80’s Challenge Winner

Wearing jelly bracelets, a neon headband and a killer fanny pack, this person embraced the 1980’s and threw down the competition, and his skin-tight Jordache jeans, to be named the Back to the 80’s Challenge winner.

Urban Scavenger Hunt

We turned Denver into a giant game board with MGC’s version of the urban scavenger hunt. The teams that braved this 12-hour, interactive quest, singing “I lost that loving feeling” and wearing crotchless panties, received this well-deserved badge of honor.

Ryder Cup Winner

Like the real Ryder Cup, Team USA squares off against Team Europe for this biennial competition. The winner is awarded the coveted Ryder Cup trophy, boldly flaunting it at their transatlantic rivals for two glorious years.

Shark Week Challenge Winner

The winner of the 2013 Shark Week Challenge received this highly coveted badge, rewarding the most daring attendee for his courage in surviving the shark infested waters of Myrtle Beach.

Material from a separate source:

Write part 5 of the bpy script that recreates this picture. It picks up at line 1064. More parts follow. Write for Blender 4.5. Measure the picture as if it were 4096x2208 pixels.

James Bond Challenge Winner

The winner of the five-mission extravaganza officially dubbed as the 2012 “James Bond Challenge” gets to proudly wear this badge as the ultimate man of mystery.

Mesquite Survivor

These members attended and miraculously survived the infamous 2006 trip to Mesquite, Nevada. Although emotionally scarred, they wear their badges proudly.